Steiner's movement grew out of the spiritualist craze that swept Europe and the United States in the late 19th century. Steiner, an Austrian scholar who had edited the works of German dramatist/poet Johann Wolfgang Goethe, developed an interest in mystic philosophy that over the years acquired a Christian veneer.

Steiner, who lived from 1861 until 1925, believed in the existence of a spiritual world that is accessible to pure thought only through the highest faculties of mental knowledge. Long ago, he held, humans possessed the ability to fully take part in the spirit world, but they had lost the ability due to an undue attachment to the material world. Anthroposophy, which Steiner called a "spiritual science," was designed to train people to rise above the material and once again focus on the spiritual world.

According to Steiner, people existed on Earth since the creation of the planet.

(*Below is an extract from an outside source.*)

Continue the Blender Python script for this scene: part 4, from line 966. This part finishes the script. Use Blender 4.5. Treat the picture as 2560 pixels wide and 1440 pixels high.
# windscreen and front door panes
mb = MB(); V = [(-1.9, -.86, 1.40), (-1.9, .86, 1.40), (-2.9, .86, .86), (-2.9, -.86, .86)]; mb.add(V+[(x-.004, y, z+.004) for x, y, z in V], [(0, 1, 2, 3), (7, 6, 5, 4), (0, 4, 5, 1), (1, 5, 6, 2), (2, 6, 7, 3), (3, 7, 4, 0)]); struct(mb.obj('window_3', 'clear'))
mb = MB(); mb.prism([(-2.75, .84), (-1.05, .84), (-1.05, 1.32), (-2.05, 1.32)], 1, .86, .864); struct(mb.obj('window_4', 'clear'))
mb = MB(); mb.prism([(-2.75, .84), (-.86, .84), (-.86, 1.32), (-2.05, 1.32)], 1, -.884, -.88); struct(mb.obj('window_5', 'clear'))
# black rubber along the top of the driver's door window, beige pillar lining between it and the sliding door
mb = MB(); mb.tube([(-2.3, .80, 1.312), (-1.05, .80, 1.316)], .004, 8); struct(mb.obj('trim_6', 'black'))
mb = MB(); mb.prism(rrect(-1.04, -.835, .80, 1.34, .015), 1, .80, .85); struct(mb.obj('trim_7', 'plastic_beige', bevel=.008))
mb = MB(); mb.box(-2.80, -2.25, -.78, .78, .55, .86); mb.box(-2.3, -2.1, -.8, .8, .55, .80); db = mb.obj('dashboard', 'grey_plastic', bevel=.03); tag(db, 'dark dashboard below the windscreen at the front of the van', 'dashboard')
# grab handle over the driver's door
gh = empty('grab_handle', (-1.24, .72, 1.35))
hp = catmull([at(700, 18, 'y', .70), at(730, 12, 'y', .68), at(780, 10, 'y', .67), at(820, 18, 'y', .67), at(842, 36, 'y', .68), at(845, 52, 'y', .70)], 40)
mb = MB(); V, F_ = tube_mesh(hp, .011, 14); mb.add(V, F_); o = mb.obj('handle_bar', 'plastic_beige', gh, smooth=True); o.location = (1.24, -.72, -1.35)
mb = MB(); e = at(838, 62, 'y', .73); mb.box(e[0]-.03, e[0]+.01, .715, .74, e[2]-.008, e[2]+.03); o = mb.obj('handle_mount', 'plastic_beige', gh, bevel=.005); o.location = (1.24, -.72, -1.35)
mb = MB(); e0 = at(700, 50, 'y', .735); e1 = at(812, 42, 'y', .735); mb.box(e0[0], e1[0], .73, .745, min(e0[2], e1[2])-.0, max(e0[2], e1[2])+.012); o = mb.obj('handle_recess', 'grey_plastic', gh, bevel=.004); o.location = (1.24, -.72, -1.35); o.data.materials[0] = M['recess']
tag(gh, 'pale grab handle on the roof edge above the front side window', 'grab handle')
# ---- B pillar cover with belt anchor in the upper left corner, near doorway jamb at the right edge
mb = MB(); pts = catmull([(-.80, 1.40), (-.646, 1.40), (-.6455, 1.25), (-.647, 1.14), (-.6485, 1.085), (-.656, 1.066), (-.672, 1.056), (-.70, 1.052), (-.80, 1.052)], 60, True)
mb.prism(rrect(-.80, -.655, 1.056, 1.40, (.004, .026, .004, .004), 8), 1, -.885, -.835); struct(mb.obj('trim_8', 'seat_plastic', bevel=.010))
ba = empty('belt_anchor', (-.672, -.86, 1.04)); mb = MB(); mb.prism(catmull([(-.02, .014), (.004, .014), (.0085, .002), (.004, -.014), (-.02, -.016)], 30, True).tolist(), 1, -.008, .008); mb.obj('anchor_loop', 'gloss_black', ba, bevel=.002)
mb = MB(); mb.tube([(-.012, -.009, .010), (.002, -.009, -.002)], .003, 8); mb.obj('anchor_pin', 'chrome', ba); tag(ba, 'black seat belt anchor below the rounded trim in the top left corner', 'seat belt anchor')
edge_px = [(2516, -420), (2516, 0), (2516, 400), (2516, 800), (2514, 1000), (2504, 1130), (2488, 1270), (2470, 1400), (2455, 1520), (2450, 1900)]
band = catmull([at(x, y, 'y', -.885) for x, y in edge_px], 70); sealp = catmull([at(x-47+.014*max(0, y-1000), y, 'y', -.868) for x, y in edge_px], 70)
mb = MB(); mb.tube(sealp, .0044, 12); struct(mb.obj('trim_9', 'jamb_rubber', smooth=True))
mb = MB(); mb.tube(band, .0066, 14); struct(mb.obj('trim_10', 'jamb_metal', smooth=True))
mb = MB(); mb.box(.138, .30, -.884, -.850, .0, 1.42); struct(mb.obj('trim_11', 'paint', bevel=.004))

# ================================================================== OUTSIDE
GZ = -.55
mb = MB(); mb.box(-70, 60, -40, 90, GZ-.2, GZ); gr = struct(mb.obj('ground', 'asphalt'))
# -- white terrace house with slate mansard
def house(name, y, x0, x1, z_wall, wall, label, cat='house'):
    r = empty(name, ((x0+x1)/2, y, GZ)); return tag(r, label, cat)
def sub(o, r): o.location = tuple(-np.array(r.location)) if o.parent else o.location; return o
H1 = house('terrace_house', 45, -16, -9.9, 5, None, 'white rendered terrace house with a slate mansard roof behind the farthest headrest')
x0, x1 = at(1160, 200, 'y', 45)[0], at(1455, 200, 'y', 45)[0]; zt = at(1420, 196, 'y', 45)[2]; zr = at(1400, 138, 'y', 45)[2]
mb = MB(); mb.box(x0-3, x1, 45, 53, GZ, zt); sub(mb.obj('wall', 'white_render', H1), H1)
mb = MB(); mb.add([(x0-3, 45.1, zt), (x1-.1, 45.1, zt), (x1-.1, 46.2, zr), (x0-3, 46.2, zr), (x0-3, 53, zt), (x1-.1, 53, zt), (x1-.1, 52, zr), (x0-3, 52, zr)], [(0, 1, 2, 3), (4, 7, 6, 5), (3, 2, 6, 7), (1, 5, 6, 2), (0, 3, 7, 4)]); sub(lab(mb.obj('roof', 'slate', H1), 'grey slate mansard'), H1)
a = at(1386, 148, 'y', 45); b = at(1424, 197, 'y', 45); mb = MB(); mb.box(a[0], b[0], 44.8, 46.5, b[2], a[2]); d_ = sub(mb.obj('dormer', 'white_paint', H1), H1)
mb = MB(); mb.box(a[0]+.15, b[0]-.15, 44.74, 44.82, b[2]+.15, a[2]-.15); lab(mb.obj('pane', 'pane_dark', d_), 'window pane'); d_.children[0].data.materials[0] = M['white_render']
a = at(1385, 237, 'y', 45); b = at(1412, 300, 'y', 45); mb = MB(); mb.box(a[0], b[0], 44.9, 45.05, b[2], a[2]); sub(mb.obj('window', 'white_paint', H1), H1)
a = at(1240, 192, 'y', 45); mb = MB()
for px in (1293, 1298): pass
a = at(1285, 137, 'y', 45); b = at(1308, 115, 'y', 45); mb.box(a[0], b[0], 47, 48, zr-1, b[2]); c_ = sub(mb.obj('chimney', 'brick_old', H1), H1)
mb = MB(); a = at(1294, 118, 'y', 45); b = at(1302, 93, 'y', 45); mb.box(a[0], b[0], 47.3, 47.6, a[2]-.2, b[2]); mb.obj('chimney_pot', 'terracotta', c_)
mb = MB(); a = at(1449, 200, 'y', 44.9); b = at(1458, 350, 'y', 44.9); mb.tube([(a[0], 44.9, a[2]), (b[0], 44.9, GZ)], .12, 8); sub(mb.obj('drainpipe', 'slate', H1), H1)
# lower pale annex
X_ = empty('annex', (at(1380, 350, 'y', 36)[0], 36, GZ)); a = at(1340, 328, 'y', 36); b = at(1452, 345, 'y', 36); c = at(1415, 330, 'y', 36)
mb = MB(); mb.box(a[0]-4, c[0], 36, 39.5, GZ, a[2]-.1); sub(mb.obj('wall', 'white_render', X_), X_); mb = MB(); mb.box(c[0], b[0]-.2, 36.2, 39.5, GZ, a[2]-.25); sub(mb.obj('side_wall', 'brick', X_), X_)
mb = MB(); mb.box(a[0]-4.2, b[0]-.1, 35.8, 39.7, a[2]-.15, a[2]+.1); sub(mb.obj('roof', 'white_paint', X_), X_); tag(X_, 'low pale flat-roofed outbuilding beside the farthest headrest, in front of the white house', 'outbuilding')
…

Humans, he taught, began as spirit forms and progressed through various stages to reach today's form. Humanity, Steiner said, is currently living in the Post-Atlantis Period, which began with the gradual sinking of Atlantis in 7227 B.C. (According to legend, Atlantis was an island-continent that sank into the Atlantic Ocean many ages ago.) The Post-Atlantis Period is divided into seven epochs, the current one being the European-American Epoch, which will last until the year 3573. After that, humans will regain the clairvoyant powers they allegedly possessed prior to the time of the ancient Greeks.

In 1902, Steiner was elected to the leadership of the German Theosophical Society, a movement founded in 1873 by spiritualist leader Helena Petrovna Blavatsky. Blavatsky believed that humankind was moving through a series of stages that would result in the creation of purely spiritual beings. The key to advancement, she believed, was found in the "ancient wisdom" of early cultures such as the Egyptians and Greeks. Such wisdom was often said to be "occult" or hidden.

But Steiner's views failed to mesh fully with the Theosophists. He believed, for example, that ancient mystics had paved the way for Christ's appearance on Earth and taught that Christianity had supplanted Eastern religions. By contrast, Theosophists believed that Christ was simply another teacher in a long line of mystics and that Christianity was no better than other religions.

The rift between Steiner and the Theosophists grew as he began publishing his ideas. In 1912 he formally split from the Theosophical Society and formed the Anthroposophical (literally "knowledge about man") Society, headquartered in Dornach, Switzerland. In 1919 Steiner was invited to give a series of lectures to workers at the Waldorf-Astoria cigarette factory in Stuttgart, Germany. After the lectures, the factory's owner asked him to open a school for the children of the workers, hence the name "Waldorf school." The first U.S. Waldorf school opened in New York City in 1928.

In 1922 Steiner and his followers formed an allied religious body called the Christian Community, which offered a liturgy and rituals for Anthroposophists. By 1925 Anthroposophy had spread throughout Europe and had established a toehold in the United States. Never a large movement in America, Anthroposophy had no permanent U.S. presence until the establishment of the first Christian Community in 1948. Although the Anthroposophical Society and the Christian Community are now formally separate, religion scholar J. Gordon Melton notes in The Encyclopedia of American Religions that the two groups retain close ties and that both "function as a religious body...."

Today there are 100 Waldorf schools in the United States and Canada with another 115 in the process of officially becoming Waldorf institutions. The schools are also common in other countries, where they are called "Steiner schools." More than 600 Waldorf schools operate in 32 countries, serving approximately 120,000 students.

Waldorf schools reflect Steiner's education theories, which hold that children advance through three stages. Anthroposophists believe that during the first stage, birth to age 7, the spirit inhabiting the body of the child is still adjusting to its surroundings, hence lower grades in Waldorf school offer minimal academic content. Reading is not introduced until second or third grade. During the second stage, ages seven to 14, children are said to be driven primarily by imagination and fantasy, so students are introduced to mythology. After age 14, the third stage, an astral body is believed to be drawn into the physical body, creating the onset of puberty.

Waldorf schools place a heavy emphasis on the arts. All students are taught to knit and play the recorder. Four "seasonal festivals" are celebrated in school &emdash; Michaelmas, Christmas, Easter and St. John's Day &emdash; with the aim, as Waldorf literature states, to "connect humanity to the rhythms of nature and of the cosmos."

The drive to make some Waldorf schools "public" through charter programs is ironic, considering Steiner's views on government assistance. Asked about the issue once, Steiner replied, "It seems dubious to me that it should be possible to run a school with the aid of state subsidies. For I very much doubt whether the government, if it pays out money for such a school, would not insist on the right to inspect it. Therefore, I cannot believe that a free school could be founded with state subsidies, which in themselves imply supervision by inspectors from the education authorities."